* begin The records *
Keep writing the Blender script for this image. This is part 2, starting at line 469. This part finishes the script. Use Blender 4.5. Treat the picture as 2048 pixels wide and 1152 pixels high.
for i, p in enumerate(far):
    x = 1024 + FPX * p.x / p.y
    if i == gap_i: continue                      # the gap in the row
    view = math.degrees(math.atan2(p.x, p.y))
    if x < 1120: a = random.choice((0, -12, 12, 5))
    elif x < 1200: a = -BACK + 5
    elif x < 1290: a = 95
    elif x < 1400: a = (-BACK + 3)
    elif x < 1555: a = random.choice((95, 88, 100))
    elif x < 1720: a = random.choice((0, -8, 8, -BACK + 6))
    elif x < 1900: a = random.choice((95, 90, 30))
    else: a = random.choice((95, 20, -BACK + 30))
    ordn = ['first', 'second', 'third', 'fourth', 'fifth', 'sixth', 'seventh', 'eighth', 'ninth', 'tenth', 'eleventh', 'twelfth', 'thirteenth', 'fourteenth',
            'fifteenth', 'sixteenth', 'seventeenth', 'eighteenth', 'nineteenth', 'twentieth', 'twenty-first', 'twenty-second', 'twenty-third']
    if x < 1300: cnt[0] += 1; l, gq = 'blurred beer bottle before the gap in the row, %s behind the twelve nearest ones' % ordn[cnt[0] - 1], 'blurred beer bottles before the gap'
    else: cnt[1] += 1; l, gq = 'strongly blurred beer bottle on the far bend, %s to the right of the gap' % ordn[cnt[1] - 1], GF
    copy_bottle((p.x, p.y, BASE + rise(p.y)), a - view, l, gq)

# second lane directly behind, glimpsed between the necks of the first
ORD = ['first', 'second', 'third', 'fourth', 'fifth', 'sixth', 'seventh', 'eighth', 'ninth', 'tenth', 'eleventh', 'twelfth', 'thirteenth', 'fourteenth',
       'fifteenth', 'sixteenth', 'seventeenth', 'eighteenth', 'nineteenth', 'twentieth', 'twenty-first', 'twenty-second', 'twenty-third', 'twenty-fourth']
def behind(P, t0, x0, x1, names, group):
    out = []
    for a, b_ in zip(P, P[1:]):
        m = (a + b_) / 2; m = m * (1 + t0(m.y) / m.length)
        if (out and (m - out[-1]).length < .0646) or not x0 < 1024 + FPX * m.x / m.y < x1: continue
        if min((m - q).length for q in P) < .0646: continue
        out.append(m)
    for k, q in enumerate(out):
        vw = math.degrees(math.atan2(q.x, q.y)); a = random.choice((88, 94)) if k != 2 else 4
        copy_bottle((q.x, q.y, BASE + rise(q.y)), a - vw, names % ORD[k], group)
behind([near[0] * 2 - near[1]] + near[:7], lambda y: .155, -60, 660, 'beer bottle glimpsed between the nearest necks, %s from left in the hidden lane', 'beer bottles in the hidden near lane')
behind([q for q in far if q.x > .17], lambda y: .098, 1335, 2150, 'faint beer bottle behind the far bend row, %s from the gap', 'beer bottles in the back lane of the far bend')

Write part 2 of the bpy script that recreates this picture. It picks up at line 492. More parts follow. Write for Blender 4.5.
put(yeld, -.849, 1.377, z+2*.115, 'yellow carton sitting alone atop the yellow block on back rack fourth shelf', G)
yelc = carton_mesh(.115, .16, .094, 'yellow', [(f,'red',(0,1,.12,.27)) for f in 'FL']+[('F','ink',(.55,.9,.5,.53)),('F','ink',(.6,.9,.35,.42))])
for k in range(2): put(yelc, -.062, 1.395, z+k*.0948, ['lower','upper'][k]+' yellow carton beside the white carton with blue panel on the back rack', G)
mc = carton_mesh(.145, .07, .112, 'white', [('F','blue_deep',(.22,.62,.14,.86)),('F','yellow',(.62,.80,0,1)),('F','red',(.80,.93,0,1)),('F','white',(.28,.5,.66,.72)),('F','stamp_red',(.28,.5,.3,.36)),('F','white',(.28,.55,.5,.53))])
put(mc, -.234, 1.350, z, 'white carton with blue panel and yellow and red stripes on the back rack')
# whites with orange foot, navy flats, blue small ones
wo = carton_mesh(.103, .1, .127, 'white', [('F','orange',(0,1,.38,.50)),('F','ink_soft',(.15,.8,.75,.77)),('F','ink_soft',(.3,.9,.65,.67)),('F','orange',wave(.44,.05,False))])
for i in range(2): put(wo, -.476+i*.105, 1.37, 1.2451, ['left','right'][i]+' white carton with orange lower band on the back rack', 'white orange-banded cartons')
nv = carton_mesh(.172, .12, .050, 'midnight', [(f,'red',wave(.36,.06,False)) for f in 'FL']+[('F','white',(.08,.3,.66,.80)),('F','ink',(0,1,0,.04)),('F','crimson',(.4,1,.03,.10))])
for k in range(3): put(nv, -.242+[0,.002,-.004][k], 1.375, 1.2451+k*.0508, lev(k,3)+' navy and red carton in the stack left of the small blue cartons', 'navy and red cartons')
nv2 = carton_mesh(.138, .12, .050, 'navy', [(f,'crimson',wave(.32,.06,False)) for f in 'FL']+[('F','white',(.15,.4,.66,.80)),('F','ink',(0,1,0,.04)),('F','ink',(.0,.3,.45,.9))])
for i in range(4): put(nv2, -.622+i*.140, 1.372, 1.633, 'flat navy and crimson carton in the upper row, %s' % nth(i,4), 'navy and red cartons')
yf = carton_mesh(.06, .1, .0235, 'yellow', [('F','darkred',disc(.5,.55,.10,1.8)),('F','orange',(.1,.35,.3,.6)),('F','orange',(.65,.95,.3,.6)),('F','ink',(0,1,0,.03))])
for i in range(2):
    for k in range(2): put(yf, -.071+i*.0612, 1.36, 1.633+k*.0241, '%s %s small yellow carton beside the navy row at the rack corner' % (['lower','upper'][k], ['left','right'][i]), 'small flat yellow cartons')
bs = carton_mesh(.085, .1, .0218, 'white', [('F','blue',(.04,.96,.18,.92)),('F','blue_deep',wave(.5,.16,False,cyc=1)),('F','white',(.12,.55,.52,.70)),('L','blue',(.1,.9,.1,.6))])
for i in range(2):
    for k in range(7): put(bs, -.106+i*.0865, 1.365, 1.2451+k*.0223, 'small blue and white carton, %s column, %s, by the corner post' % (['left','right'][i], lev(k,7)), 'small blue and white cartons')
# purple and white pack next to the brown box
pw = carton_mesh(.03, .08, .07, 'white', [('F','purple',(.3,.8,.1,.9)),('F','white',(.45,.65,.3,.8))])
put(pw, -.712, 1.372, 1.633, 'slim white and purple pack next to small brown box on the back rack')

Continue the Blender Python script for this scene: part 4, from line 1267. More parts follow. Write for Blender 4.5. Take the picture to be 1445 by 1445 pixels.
* end The records *
» Exercise aim
Write the material out exactly, with nothing left out.

» Result for this task
Keep writing the Blender script for this image. This is part 2, starting at line 469. This part finishes the script. Use Blender 4.5. Treat the picture as 2048 pixels wide and 1152 pixels high.
for i, p in enumerate(far):
    x = 1024 + FPX * p.x / p.y
    if i == gap_i: continue                      # the gap in the row
    view = math.degrees(math.atan2(p.x, p.y))
    if x < 1120: a = random.choice((0, -12, 12, 5))
    elif x < 1200: a = -BACK + 5
    elif x < 1290: a = 95
    elif x < 1400: a = (-BACK + 3)
    elif x < 1555: a = random.choice((95, 88, 100))
    elif x < 1720: a = random.choice((0, -8, 8, -BACK + 6))
    elif x < 1900: a = random.choice((95, 90, 30))
    else: a = random.choice((95, 20, -BACK + 30))
    ordn = ['first', 'second', 'third', 'fourth', 'fifth', 'sixth', 'seventh', 'eighth', 'ninth', 'tenth', 'eleventh', 'twelfth', 'thirteenth', 'fourteenth',
            'fifteenth', 'sixteenth', 'seventeenth', 'eighteenth', 'nineteenth', 'twentieth', 'twenty-first', 'twenty-second', 'twenty-third']
    if x < 1300: cnt[0] += 1; l, gq = 'blurred beer bottle before the gap in the row, %s behind the twelve nearest ones' % ordn[cnt[0] - 1], 'blurred beer bottles before the gap'
    else: cnt[1] += 1; l, gq = 'strongly blurred beer bottle on the far bend, %s to the right of the gap' % ordn[cnt[1] - 1], GF
    copy_bottle((p.x, p.y, BASE + rise(p.y)), a - view, l, gq)

# second lane directly behind, glimpsed between the necks of the first
ORD = ['first', 'second', 'third', 'fourth', 'fifth', 'sixth', 'seventh', 'eighth', 'ninth', 'tenth', 'eleventh', 'twelfth', 'thirteenth', 'fourteenth',
       'fifteenth', 'sixteenth', 'seventeenth', 'eighteenth', 'nineteenth', 'twentieth', 'twenty-first', 'twenty-second', 'twenty-third', 'twenty-fourth']
def behind(P, t0, x0, x1, names, group):
    out = []
    for a, b_ in zip(P, P[1:]):
        m = (a + b_) / 2; m = m * (1 + t0(m.y) / m.length)
        if (out and (m - out[-1]).length < .0646) or not x0 < 1024 + FPX * m.x / m.y < x1: continue
        if min((m - q).length for q in P) < .0646: continue
        out.append(m)
    for k, q in enumerate(out):
        vw = math.degrees(math.atan2(q.x, q.y)); a = random.choice((88, 94)) if k != 2 else 4
        copy_bottle((q.x, q.y, BASE + rise(q.y)), a - vw, names % ORD[k], group)
behind([near[0] * 2 - near[1]] + near[:7], lambda y: .155, -60, 660, 'beer bottle glimpsed between the nearest necks, %s from left in the hidden lane', 'beer bottles in the hidden near lane')
behind([q for q in far if q.x > .17], lambda y: .098, 1335, 2150, 'faint beer bottle behind the far bend row, %s from the gap', 'beer bottles in the back lane of the far bend')

Write part 2 of the bpy script that recreates this picture. It picks up at line 492. More parts follow. Write for Blender 4.5.
put(yeld, -.849, 1.377, z+2*.115, 'yellow carton sitting alone atop the yellow block on back rack fourth shelf', G)
yelc = carton_mesh(.115, .16, .094, 'yellow', [(f,'red',(0,1,.12,.27)) for f in 'FL']+[('F','ink',(.55,.9,.5,.53)),('F','ink',(.6,.9,.35,.42))])
for k in range(2): put(yelc, -.062, 1.395, z+k*.0948, ['lower','upper'][k]+' yellow carton beside the white carton with blue panel on the back rack', G)
mc = carton_mesh(.145, .07, .112, 'white', [('F','blue_deep',(.22,.62,.14,.86)),('F','yellow',(.62,.80,0,1)),('F','red',(.80,.93,0,1)),('F','white',(.28,.5,.66,.72)),('F','stamp_red',(.28,.5,.3,.36)),('F','white',(.28,.55,.5,.53))])
put(mc, -.234, 1.350, z, 'white carton with blue panel and yellow and red stripes on the back rack')
# whites with orange foot, navy flats, blue small ones
wo = carton_mesh(.103, .1, .127, 'white', [('F','orange',(0,1,.38,.50)),('F','ink_soft',(.15,.8,.75,.77)),('F','ink_soft',(.3,.9,.65,.67)),('F','orange',wave(.44,.05,False))])
for i in range(2): put(wo, -.476+i*.105, 1.37, 1.2451, ['left','right'][i]+' white carton with orange lower band on the back rack', 'white orange-banded cartons')
nv = carton_mesh(.172, .12, .050, 'midnight', [(f,'red',wave(.36,.06,False)) for f in 'FL']+[('F','white',(.08,.3,.66,.80)),('F','ink',(0,1,0,.04)),('F','crimson',(.4,1,.03,.10))])
for k in range(3): put(nv, -.242+[0,.002,-.004][k], 1.375, 1.2451+k*.0508, lev(k,3)+' navy and red carton in the stack left of the small blue cartons', 'navy and red cartons')
nv2 = carton_mesh(.138, .12, .050, 'navy', [(f,'crimson',wave(.32,.06,False)) for f in 'FL']+[('F','white',(.15,.4,.66,.80)),('F','ink',(0,1,0,.04)),('F','ink',(.0,.3,.45,.9))])
for i in range(4): put(nv2, -.622+i*.140, 1.372, 1.633, 'flat navy and crimson carton in the upper row, %s' % nth(i,4), 'navy and red cartons')
yf = carton_mesh(.06, .1, .0235, 'yellow', [('F','darkred',disc(.5,.55,.10,1.8)),('F','orange',(.1,.35,.3,.6)),('F','orange',(.65,.95,.3,.6)),('F','ink',(0,1,0,.03))])
for i in range(2):
    for k in range(2): put(yf, -.071+i*.0612, 1.36, 1.633+k*.0241, '%s %s small yellow carton beside the navy row at the rack corner' % (['lower','upper'][k], ['left','right'][i]), 'small flat yellow cartons')
bs = carton_mesh(.085, .1, .0218, 'white', [('F','blue',(.04,.96,.18,.92)),('F','blue_deep',wave(.5,.16,False,cyc=1)),('F','white',(.12,.55,.52,.70)),('L','blue',(.1,.9,.1,.6))])
for i in range(2):
    for k in range(7): put(bs, -.106+i*.0865, 1.365, 1.2451+k*.0223, 'small blue and white carton, %s column, %s, by the corner post' % (['left','right'][i], lev(k,7)), 'small blue and white cartons')
# purple and white pack next to the brown box
pw = carton_mesh(.03, .08, .07, 'white', [('F','purple',(.3,.8,.1,.9)),('F','white',(.45,.65,.3,.8))])
put(pw, -.712, 1.372, 1.633, 'slim white and purple pack next to small brown box on the back rack')

Continue the Blender Python script for this scene: part 4, from line 1267. More parts follow. Write for Blender 4.5. Take the picture to be 1445 by 1445 pixels.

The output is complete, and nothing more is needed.